Breakdown of Después de perder la partida, seguimos hablando en el chat con buen humor.
Questions & Answers about Después de perder la partida, seguimos hablando en el chat con buen humor.
In Spanish, when después de is followed by a verb, that verb must be in the infinitive:
- Después de + infinitive → Después de perder = After losing
- Not: después de perdimos (ungrammatical)
If you want a fully conjugated verb after después, you use después de que:
- Después de que perdimos la partida, seguimos hablando…
Both structures are correct, but después de + infinitive is very common when the subject is the same in both actions (we lost / we kept talking).
Yes, you can say:
- Después de perder la partida…
- Después de que perdimos la partida…
Both are correct. Después de perder is a bit more compact and neutral. Después de que perdimos sounds slightly more explicit and is often used when you want to clearly mark the sequence of two events. In everyday peninsular Spanish, you’ll hear both; your sentence sounds natural either way.
Spanish distinguishes between several words that all look like game in English:
- la partida: a game/round of cards, board games, video games, online matches, chess, etc.
- el partido: a sports match (football, tennis, basketball, etc.).
- el juego: the game in a more general sense (the concept, gameplay, a toy, or a specific game title).
So if this is, for example, an online game or a board game, la partida is the natural choice in Spain. For a football match, it would be perder el partido.
Both are possible:
- Después de perder la partida… = after losing the game (a specific one we both know about).
- Después de perder una partida… = after losing a game (any one game, not specified).
La partida implies both speaker and listener know which game is being talked about (for example, the one just played).
Formally, seguimos can be either:
- Present: seguimos = we continue / we keep
- Preterite: seguimos = we continued / we kept
In this sentence, context makes it preterite past: Después de perder la partida describes a completed past event, so seguimos hablando is naturally understood as we kept talking (in the past). If you wanted to force a clearly present meaning, you’d usually need a different context.
Seguir + gerund expresses continuation of an action:
- seguimos hablando = we kept talking / we carried on talking
- sigue lloviendo = it is still raining
- seguir estudiando = to keep studying
It doesn’t just describe what is happening now; it highlights that the action continues instead of stopping.
With seguir, Spanish uses the gerund (‑ando/‑iendo) to express continuing an activity:
- Correct: seguir hablando, seguir jugando, seguir trabajando
- Incorrect: seguir a hablar, seguir a jugar, etc. (that structure isn’t used)
So the natural pattern is seguir + gerund for to keep doing something.
In Spanish, countable nouns normally need an article (el, la, un, una) unless another determiner is present. Chat here is treated as a normal countable noun:
- en el chat = in the chat (this chat, the chat we’re using)
En chat without an article sounds wrong in standard Spanish. You could also hear por el chat (via chat / over chat), which focuses more on the means of communication.
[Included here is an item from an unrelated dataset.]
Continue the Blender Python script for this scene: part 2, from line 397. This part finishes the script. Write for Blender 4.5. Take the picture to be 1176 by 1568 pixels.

Loanwords in Spanish are assigned a grammatical gender, often masculine by default unless there is a strong reason otherwise. Chat has been adopted as a masculine noun:
- el chat, un chat, este chat
There isn’t a deep rule here; it’s just how the word has been integrated into the language.
Con buen humor literally means with good humour / in good spirits, and that’s the idea: they lost but stayed cheerful.
You can also say:
- de buen humor
In this sentence, con buen humor and de buen humor are practically interchangeable in meaning. De buen humor often describes a person’s state (estar de buen humor), while con buen humor can sound a bit more like in a good mood / good‑humouredly, but here both would be understood the same way.
Yes, it’s standard to put a comma after an initial adverbial phrase or clause like Después de perder la partida. It separates that introductory time phrase from the main clause:
- Después de perder la partida, seguimos hablando…
In everyday writing you might sometimes see it omitted, but the comma is recommended and considered correct.